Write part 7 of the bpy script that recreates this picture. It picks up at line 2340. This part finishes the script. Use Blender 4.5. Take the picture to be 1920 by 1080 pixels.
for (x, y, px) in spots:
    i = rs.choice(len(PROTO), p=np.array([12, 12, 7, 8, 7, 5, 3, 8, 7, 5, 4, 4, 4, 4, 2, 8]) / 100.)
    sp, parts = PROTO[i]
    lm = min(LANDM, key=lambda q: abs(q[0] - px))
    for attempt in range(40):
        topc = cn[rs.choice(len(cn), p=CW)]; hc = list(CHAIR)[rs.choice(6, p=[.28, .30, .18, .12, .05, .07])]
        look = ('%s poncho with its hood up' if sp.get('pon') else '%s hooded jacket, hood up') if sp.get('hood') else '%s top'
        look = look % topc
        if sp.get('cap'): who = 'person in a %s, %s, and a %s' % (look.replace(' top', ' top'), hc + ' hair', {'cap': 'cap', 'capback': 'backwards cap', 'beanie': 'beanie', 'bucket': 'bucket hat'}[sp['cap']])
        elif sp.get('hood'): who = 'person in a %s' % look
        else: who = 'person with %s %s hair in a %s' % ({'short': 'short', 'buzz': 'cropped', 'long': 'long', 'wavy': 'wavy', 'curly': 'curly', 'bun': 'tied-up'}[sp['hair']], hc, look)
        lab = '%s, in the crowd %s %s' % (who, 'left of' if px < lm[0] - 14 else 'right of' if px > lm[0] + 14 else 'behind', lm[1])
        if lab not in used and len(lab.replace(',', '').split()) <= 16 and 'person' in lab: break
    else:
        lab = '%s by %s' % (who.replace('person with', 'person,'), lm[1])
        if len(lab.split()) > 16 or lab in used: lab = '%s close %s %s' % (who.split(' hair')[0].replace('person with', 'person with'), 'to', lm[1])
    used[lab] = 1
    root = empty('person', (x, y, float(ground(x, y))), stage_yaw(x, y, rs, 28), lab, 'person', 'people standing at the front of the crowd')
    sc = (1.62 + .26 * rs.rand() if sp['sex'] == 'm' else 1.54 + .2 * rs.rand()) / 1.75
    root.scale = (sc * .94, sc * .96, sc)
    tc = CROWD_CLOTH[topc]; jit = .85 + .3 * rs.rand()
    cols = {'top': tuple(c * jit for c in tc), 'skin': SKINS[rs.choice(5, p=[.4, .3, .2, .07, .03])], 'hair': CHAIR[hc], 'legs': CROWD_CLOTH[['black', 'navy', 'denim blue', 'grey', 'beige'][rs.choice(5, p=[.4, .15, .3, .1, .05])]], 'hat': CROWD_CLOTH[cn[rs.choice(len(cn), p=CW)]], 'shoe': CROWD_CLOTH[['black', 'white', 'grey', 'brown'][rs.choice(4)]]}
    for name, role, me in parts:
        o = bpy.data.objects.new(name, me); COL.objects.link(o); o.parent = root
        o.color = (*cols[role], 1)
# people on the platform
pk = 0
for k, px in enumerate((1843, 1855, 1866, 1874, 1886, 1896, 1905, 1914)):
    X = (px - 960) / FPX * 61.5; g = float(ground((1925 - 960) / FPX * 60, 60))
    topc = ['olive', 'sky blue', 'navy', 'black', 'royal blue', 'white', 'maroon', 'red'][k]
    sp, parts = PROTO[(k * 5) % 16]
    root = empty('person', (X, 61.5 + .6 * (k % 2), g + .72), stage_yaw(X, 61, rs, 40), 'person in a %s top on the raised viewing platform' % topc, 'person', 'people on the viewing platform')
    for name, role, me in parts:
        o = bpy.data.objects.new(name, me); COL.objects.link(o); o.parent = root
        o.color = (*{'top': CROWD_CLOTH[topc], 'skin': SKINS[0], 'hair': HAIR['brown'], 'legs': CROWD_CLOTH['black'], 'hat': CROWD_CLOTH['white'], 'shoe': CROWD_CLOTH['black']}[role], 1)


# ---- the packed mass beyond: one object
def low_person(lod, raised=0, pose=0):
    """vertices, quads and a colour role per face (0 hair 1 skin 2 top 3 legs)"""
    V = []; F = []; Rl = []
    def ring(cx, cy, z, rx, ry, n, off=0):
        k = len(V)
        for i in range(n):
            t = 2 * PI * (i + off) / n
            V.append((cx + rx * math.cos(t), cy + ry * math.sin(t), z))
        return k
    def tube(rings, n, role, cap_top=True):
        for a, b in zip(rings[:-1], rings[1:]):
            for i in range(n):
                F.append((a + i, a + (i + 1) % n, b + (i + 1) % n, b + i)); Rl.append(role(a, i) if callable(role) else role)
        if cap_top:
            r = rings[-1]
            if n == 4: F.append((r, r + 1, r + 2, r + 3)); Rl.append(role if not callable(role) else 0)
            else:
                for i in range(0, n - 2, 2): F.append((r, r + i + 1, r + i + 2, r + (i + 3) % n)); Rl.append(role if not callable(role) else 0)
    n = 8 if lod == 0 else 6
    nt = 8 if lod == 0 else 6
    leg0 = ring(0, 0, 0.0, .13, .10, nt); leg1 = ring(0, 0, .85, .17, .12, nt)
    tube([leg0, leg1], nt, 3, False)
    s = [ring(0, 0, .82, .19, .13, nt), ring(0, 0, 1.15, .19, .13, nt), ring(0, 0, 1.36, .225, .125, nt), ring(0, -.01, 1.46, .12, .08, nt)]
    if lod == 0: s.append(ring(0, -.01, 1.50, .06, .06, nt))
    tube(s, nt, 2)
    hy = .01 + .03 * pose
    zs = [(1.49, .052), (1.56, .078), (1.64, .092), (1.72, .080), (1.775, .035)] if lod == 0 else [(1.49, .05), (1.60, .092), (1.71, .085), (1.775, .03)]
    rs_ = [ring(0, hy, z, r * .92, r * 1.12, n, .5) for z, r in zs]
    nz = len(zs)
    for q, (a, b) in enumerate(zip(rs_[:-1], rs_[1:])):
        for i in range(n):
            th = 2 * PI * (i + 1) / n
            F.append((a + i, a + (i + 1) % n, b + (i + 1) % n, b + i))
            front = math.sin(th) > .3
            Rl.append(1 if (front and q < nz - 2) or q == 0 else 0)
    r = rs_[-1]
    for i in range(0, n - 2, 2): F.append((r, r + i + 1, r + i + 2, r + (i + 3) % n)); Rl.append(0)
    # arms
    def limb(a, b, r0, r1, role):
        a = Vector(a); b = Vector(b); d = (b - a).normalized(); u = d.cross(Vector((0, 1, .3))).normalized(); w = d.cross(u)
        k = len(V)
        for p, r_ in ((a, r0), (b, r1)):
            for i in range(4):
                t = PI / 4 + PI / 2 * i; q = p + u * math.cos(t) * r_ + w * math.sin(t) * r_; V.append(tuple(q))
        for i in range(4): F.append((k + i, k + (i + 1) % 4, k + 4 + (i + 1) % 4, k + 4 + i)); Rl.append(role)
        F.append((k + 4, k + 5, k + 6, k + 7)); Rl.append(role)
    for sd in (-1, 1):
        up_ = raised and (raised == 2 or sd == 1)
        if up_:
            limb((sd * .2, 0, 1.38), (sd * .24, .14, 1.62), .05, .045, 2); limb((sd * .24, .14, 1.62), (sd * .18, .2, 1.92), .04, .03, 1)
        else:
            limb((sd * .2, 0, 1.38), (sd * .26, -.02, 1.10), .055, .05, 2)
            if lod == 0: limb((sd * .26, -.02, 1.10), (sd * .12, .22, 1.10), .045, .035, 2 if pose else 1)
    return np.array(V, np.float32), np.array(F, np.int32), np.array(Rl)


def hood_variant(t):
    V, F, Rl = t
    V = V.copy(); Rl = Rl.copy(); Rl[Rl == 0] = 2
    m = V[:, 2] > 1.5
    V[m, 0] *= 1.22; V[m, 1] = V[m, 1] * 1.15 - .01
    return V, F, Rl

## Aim
Give back all the data exactly as written.

## Answer below
Write part 7 of the bpy script that recreates this picture. It picks up at line 2340. This part finishes the script. Use Blender 4.5. Take the picture to be 1920 by 1080 pixels.
for (x, y, px) in spots:
    i = rs.choice(len(PROTO), p=np.array([12, 12, 7, 8, 7, 5, 3, 8, 7, 5, 4, 4, 4, 4, 2, 8]) / 100.)
    sp, parts = PROTO[i]
    lm = min(LANDM, key=lambda q: abs(q[0] - px))
    for attempt in range(40):
        topc = cn[rs.choice(len(cn), p=CW)]; hc = list(CHAIR)[rs.choice(6, p=[.28, .30, .18, .12, .05, .07])]
        look = ('%s poncho with its hood up' if sp.get('pon') else '%s hooded jacket, hood up') if sp.get('hood') else '%s top'
        look = look % topc
        if sp.get('cap'): who = 'person in a %s, %s, and a %s' % (look.replace(' top', ' top'), hc + ' hair', {'cap': 'cap', 'capback': 'backwards cap', 'beanie': 'beanie', 'bucket': 'bucket hat'}[sp['cap']])
        elif sp.get('hood'): who = 'person in a %s' % look
        else: who = 'person with %s %s hair in a %s' % ({'short': 'short', 'buzz': 'cropped', 'long': 'long', 'wavy': 'wavy', 'curly': 'curly', 'bun': 'tied-up'}[sp['hair']], hc, look)
        lab = '%s, in the crowd %s %s' % (who, 'left of' if px < lm[0] - 14 else 'right of' if px > lm[0] + 14 else 'behind', lm[1])
        if lab not in used and len(lab.replace(',', '').split()) <= 16 and 'person' in lab: break
    else:
        lab = '%s by %s' % (who.replace('person with', 'person,'), lm[1])
        if len(lab.split()) > 16 or lab in used: lab = '%s close %s %s' % (who.split(' hair')[0].replace('person with', 'person with'), 'to', lm[1])
    used[lab] = 1
    root = empty('person', (x, y, float(ground(x, y))), stage_yaw(x, y, rs, 28), lab, 'person', 'people standing at the front of the crowd')
    sc = (1.62 + .26 * rs.rand() if sp['sex'] == 'm' else 1.54 + .2 * rs.rand()) / 1.75
    root.scale = (sc * .94, sc * .96, sc)
    tc = CROWD_CLOTH[topc]; jit = .85 + .3 * rs.rand()
    cols = {'top': tuple(c * jit for c in tc), 'skin': SKINS[rs.choice(5, p=[.4, .3, .2, .07, .03])], 'hair': CHAIR[hc], 'legs': CROWD_CLOTH[['black', 'navy', 'denim blue', 'grey', 'beige'][rs.choice(5, p=[.4, .15, .3, .1, .05])]], 'hat': CROWD_CLOTH[cn[rs.choice(len(cn), p=CW)]], 'shoe': CROWD_CLOTH[['black', 'white', 'grey', 'brown'][rs.choice(4)]]}
    for name, role, me in parts:
        o = bpy.data.objects.new(name, me); COL.objects.link(o); o.parent = root
        o.color = (*cols[role], 1)
# people on the platform
pk = 0
for k, px in enumerate((1843, 1855, 1866, 1874, 1886, 1896, 1905, 1914)):
    X = (px - 960) / FPX * 61.5; g = float(ground((1925 - 960) / FPX * 60, 60))
    topc = ['olive', 'sky blue', 'navy', 'black', 'royal blue', 'white', 'maroon', 'red'][k]
    sp, parts = PROTO[(k * 5) % 16]
    root = empty('person', (X, 61.5 + .6 * (k % 2), g + .72), stage_yaw(X, 61, rs, 40), 'person in a %s top on the raised viewing platform' % topc, 'person', 'people on the viewing platform')
    for name, role, me in parts:
        o = bpy.data.objects.new(name, me); COL.objects.link(o); o.parent = root
        o.color = (*{'top': CROWD_CLOTH[topc], 'skin': SKINS[0], 'hair': HAIR['brown'], 'legs': CROWD_CLOTH['black'], 'hat': CROWD_CLOTH['white'], 'shoe': CROWD_CLOTH['black']}[role], 1)


# ---- the packed mass beyond: one object
def low_person(lod, raised=0, pose=0):
    """vertices, quads and a colour role per face (0 hair 1 skin 2 top 3 legs)"""
    V = []; F = []; Rl = []
    def ring(cx, cy, z, rx, ry, n, off=0):
        k = len(V)
        for i in range(n):
            t = 2 * PI * (i + off) / n
            V.append((cx + rx * math.cos(t), cy + ry * math.sin(t), z))
        return k
    def tube(rings, n, role, cap_top=True):
        for a, b in zip(rings[:-1], rings[1:]):
            for i in range(n):
                F.append((a + i, a + (i + 1) % n, b + (i + 1) % n, b + i)); Rl.append(role(a, i) if callable(role) else role)
        if cap_top:
            r = rings[-1]
            if n == 4: F.append((r, r + 1, r + 2, r + 3)); Rl.append(role if not callable(role) else 0)
            else:
                for i in range(0, n - 2, 2): F.append((r, r + i + 1, r + i + 2, r + (i + 3) % n)); Rl.append(role if not callable(role) else 0)
    n = 8 if lod == 0 else 6
    nt = 8 if lod == 0 else 6
    leg0 = ring(0, 0, 0.0, .13, .10, nt); leg1 = ring(0, 0, .85, .17, .12, nt)
    tube([leg0, leg1], nt, 3, False)
    s = [ring(0, 0, .82, .19, .13, nt), ring(0, 0, 1.15, .19, .13, nt), ring(0, 0, 1.36, .225, .125, nt), ring(0, -.01, 1.46, .12, .08, nt)]
    if lod == 0: s.append(ring(0, -.01, 1.50, .06, .06, nt))
    tube(s, nt, 2)
    hy = .01 + .03 * pose
    zs = [(1.49, .052), (1.56, .078), (1.64, .092), (1.72, .080), (1.775, .035)] if lod == 0 else [(1.49, .05), (1.60, .092), (1.71, .085), (1.775, .03)]
    rs_ = [ring(0, hy, z, r * .92, r * 1.12, n, .5) for z, r in zs]
    nz = len(zs)
    for q, (a, b) in enumerate(zip(rs_[:-1], rs_[1:])):
        for i in range(n):
            th = 2 * PI * (i + 1) / n
            F.append((a + i, a + (i + 1) % n, b + (i + 1) % n, b + i))
            front = math.sin(th) > .3
            Rl.append(1 if (front and q < nz - 2) or q == 0 else 0)
    r = rs_[-1]
    for i in range(0, n - 2, 2): F.append((r, r + i + 1, r + i + 2, r + (i + 3) % n)); Rl.append(0)
    # arms
    def limb(a, b, r0, r1, role):
        a = Vector(a); b = Vector(b); d = (b - a).normalized(); u = d.cross(Vector((0, 1, .3))).normalized(); w = d.cross(u)
        k = len(V)
        for p, r_ in ((a, r0), (b, r1)):
            for i in range(4):
                t = PI / 4 + PI / 2 * i; q = p + u * math.cos(t) * r_ + w * math.sin(t) * r_; V.append(tuple(q))
        for i in range(4): F.append((k + i, k + (i + 1) % 4, k + 4 + (i + 1) % 4, k + 4 + i)); Rl.append(role)
        F.append((k + 4, k + 5, k + 6, k + 7)); Rl.append(role)
    for sd in (-1, 1):
        up_ = raised and (raised == 2 or sd == 1)
        if up_:
            limb((sd * .2, 0, 1.38), (sd * .24, .14, 1.62), .05, .045, 2); limb((sd * .24, .14, 1.62), (sd * .18, .2, 1.92), .04, .03, 1)
        else:
            limb((sd * .2, 0, 1.38), (sd * .26, -.02, 1.10), .055, .05, 2)
            if lod == 0: limb((sd * .26, -.02, 1.10), (sd * .12, .22, 1.10), .045, .035, 2 if pose else 1)
    return np.array(V, np.float32), np.array(F, np.int32), np.array(Rl)


def hood_variant(t):
    V, F, Rl = t
    V = V.copy(); Rl = Rl.copy(); Rl[Rl == 0] = 2
    m = V[:, 2] > 1.5
    V[m, 0] *= 1.22; V[m, 1] = V[m, 1] * 1.15 - .01
    return V, F, Rl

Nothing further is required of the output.